- _SHORT PROBLEM_:
Below is a set of records; print all of them exactly as written.

::: DATA ROWS

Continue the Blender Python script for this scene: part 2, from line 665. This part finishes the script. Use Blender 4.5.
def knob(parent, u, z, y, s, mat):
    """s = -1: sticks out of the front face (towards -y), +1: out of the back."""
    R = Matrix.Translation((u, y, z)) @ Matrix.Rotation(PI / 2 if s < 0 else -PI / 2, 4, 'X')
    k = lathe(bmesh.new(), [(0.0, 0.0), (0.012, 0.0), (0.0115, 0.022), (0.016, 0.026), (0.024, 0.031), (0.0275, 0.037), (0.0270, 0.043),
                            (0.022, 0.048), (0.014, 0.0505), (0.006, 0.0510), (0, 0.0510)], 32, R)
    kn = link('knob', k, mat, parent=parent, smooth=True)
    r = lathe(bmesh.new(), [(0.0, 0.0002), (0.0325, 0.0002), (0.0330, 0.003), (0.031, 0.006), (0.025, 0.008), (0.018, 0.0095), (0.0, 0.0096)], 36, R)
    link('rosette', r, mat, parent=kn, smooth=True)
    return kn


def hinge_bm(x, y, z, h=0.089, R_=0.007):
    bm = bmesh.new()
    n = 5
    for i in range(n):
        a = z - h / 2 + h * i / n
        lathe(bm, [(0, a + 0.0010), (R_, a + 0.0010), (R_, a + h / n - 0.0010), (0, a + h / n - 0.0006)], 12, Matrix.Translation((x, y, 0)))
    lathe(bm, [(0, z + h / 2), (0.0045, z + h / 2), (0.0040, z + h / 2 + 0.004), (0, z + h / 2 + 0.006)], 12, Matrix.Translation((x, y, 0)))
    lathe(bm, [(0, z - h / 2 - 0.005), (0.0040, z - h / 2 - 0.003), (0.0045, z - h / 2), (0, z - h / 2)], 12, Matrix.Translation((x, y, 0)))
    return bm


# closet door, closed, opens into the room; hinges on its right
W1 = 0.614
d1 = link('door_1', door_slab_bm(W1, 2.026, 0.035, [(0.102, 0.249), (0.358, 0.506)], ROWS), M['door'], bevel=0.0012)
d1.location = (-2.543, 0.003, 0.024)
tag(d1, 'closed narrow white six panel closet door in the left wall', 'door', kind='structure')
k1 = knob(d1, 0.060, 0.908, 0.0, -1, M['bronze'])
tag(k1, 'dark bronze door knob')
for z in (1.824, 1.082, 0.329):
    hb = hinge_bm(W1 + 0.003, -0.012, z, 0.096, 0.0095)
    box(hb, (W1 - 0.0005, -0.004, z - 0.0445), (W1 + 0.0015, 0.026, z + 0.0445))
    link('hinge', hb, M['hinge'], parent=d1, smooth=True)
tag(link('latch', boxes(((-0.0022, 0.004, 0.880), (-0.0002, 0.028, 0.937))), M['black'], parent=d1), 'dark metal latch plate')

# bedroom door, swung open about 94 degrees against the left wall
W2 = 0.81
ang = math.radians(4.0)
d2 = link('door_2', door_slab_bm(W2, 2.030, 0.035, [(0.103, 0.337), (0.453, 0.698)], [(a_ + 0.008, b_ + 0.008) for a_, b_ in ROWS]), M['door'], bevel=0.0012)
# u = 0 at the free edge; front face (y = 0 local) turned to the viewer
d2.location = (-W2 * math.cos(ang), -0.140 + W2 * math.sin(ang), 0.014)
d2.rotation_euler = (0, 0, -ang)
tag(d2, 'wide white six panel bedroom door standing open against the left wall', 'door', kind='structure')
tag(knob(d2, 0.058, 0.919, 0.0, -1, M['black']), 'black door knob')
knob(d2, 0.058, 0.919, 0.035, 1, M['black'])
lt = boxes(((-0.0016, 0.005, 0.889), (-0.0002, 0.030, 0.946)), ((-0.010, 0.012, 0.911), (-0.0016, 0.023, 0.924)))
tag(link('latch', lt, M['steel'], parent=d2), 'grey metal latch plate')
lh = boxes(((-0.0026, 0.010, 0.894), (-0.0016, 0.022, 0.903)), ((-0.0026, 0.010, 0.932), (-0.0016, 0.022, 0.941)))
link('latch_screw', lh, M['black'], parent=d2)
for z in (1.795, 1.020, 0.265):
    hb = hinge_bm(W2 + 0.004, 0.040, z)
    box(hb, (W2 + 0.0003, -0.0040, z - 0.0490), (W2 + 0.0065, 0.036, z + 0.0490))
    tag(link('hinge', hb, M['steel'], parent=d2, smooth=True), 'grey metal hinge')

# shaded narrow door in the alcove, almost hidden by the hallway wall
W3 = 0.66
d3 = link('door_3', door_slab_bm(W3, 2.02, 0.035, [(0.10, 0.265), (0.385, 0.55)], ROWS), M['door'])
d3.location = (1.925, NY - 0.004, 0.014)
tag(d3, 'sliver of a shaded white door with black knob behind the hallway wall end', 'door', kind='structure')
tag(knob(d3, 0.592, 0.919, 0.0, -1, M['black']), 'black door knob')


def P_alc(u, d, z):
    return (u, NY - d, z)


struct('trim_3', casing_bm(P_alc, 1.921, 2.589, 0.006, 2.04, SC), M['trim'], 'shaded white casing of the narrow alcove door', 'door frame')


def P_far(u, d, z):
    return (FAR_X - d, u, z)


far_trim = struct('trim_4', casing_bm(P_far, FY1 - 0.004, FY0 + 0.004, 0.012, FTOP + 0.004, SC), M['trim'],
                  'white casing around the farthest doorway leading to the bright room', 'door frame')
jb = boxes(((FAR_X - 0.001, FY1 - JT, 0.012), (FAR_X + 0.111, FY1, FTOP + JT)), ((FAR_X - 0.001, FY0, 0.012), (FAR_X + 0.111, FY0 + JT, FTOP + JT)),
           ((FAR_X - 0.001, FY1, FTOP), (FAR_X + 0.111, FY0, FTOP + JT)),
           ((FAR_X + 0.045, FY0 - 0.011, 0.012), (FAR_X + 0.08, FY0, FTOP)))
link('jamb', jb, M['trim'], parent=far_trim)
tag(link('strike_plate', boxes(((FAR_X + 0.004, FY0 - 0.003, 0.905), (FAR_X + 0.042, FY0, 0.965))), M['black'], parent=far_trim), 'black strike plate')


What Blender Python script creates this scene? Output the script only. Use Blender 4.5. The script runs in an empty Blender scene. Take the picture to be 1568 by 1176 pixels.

::::::

- _THE RESPONSE_:
Continue the Blender Python script for this scene: part 2, from line 665. This part finishes the script. Use Blender 4.5.
def knob(parent, u, z, y, s, mat):
    """s = -1: sticks out of the front face (towards -y), +1: out of the back."""
    R = Matrix.Translation((u, y, z)) @ Matrix.Rotation(PI / 2 if s < 0 else -PI / 2, 4, 'X')
    k = lathe(bmesh.new(), [(0.0, 0.0), (0.012, 0.0), (0.0115, 0.022), (0.016, 0.026), (0.024, 0.031), (0.0275, 0.037), (0.0270, 0.043),
                            (0.022, 0.048), (0.014, 0.0505), (0.006, 0.0510), (0, 0.0510)], 32, R)
    kn = link('knob', k, mat, parent=parent, smooth=True)
    r = lathe(bmesh.new(), [(0.0, 0.0002), (0.0325, 0.0002), (0.0330, 0.003), (0.031, 0.006), (0.025, 0.008), (0.018, 0.0095), (0.0, 0.0096)], 36, R)
    link('rosette', r, mat, parent=kn, smooth=True)
    return kn


def hinge_bm(x, y, z, h=0.089, R_=0.007):
    bm = bmesh.new()
    n = 5
    for i in range(n):
        a = z - h / 2 + h * i / n
        lathe(bm, [(0, a + 0.0010), (R_, a + 0.0010), (R_, a + h / n - 0.0010), (0, a + h / n - 0.0006)], 12, Matrix.Translation((x, y, 0)))
    lathe(bm, [(0, z + h / 2), (0.0045, z + h / 2), (0.0040, z + h / 2 + 0.004), (0, z + h / 2 + 0.006)], 12, Matrix.Translation((x, y, 0)))
    lathe(bm, [(0, z - h / 2 - 0.005), (0.0040, z - h / 2 - 0.003), (0.0045, z - h / 2), (0, z - h / 2)], 12, Matrix.Translation((x, y, 0)))
    return bm


# closet door, closed, opens into the room; hinges on its right
W1 = 0.614
d1 = link('door_1', door_slab_bm(W1, 2.026, 0.035, [(0.102, 0.249), (0.358, 0.506)], ROWS), M['door'], bevel=0.0012)
d1.location = (-2.543, 0.003, 0.024)
tag(d1, 'closed narrow white six panel closet door in the left wall', 'door', kind='structure')
k1 = knob(d1, 0.060, 0.908, 0.0, -1, M['bronze'])
tag(k1, 'dark bronze door knob')
for z in (1.824, 1.082, 0.329):
    hb = hinge_bm(W1 + 0.003, -0.012, z, 0.096, 0.0095)
    box(hb, (W1 - 0.0005, -0.004, z - 0.0445), (W1 + 0.0015, 0.026, z + 0.0445))
    link('hinge', hb, M['hinge'], parent=d1, smooth=True)
tag(link('latch', boxes(((-0.0022, 0.004, 0.880), (-0.0002, 0.028, 0.937))), M['black'], parent=d1), 'dark metal latch plate')

# bedroom door, swung open about 94 degrees against the left wall
W2 = 0.81
ang = math.radians(4.0)
d2 = link('door_2', door_slab_bm(W2, 2.030, 0.035, [(0.103, 0.337), (0.453, 0.698)], [(a_ + 0.008, b_ + 0.008) for a_, b_ in ROWS]), M['door'], bevel=0.0012)
# u = 0 at the free edge; front face (y = 0 local) turned to the viewer
d2.location = (-W2 * math.cos(ang), -0.140 + W2 * math.sin(ang), 0.014)
d2.rotation_euler = (0, 0, -ang)
tag(d2, 'wide white six panel bedroom door standing open against the left wall', 'door', kind='structure')
tag(knob(d2, 0.058, 0.919, 0.0, -1, M['black']), 'black door knob')
knob(d2, 0.058, 0.919, 0.035, 1, M['black'])
lt = boxes(((-0.0016, 0.005, 0.889), (-0.0002, 0.030, 0.946)), ((-0.010, 0.012, 0.911), (-0.0016, 0.023, 0.924)))
tag(link('latch', lt, M['steel'], parent=d2), 'grey metal latch plate')
lh = boxes(((-0.0026, 0.010, 0.894), (-0.0016, 0.022, 0.903)), ((-0.0026, 0.010, 0.932), (-0.0016, 0.022, 0.941)))
link('latch_screw', lh, M['black'], parent=d2)
for z in (1.795, 1.020, 0.265):
    hb = hinge_bm(W2 + 0.004, 0.040, z)
    box(hb, (W2 + 0.0003, -0.0040, z - 0.0490), (W2 + 0.0065, 0.036, z + 0.0490))
    tag(link('hinge', hb, M['steel'], parent=d2, smooth=True), 'grey metal hinge')

# shaded narrow door in the alcove, almost hidden by the hallway wall
W3 = 0.66
d3 = link('door_3', door_slab_bm(W3, 2.02, 0.035, [(0.10, 0.265), (0.385, 0.55)], ROWS), M['door'])
d3.location = (1.925, NY - 0.004, 0.014)
tag(d3, 'sliver of a shaded white door with black knob behind the hallway wall end', 'door', kind='structure')
tag(knob(d3, 0.592, 0.919, 0.0, -1, M['black']), 'black door knob')


def P_alc(u, d, z):
    return (u, NY - d, z)


struct('trim_3', casing_bm(P_alc, 1.921, 2.589, 0.006, 2.04, SC), M['trim'], 'shaded white casing of the narrow alcove door', 'door frame')


def P_far(u, d, z):
    return (FAR_X - d, u, z)


far_trim = struct('trim_4', casing_bm(P_far, FY1 - 0.004, FY0 + 0.004, 0.012, FTOP + 0.004, SC), M['trim'],
                  'white casing around the farthest doorway leading to the bright room', 'door frame')
jb = boxes(((FAR_X - 0.001, FY1 - JT, 0.012), (FAR_X + 0.111, FY1, FTOP + JT)), ((FAR_X - 0.001, FY0, 0.012), (FAR_X + 0.111, FY0 + JT, FTOP + JT)),
           ((FAR_X - 0.001, FY1, FTOP), (FAR_X + 0.111, FY0, FTOP + JT)),
           ((FAR_X + 0.045, FY0 - 0.011, 0.012), (FAR_X + 0.08, FY0, FTOP)))
link('jamb', jb, M['trim'], parent=far_trim)
tag(link('strike_plate', boxes(((FAR_X + 0.004, FY0 - 0.003, 0.905), (FAR_X + 0.042, FY0, 0.965))), M['black'], parent=far_trim), 'black strike plate')


What Blender Python script creates this scene? Output the script only. Use Blender 4.5. The script runs in an empty Blender scene. Take the picture to be 1568 by 1176 pixels.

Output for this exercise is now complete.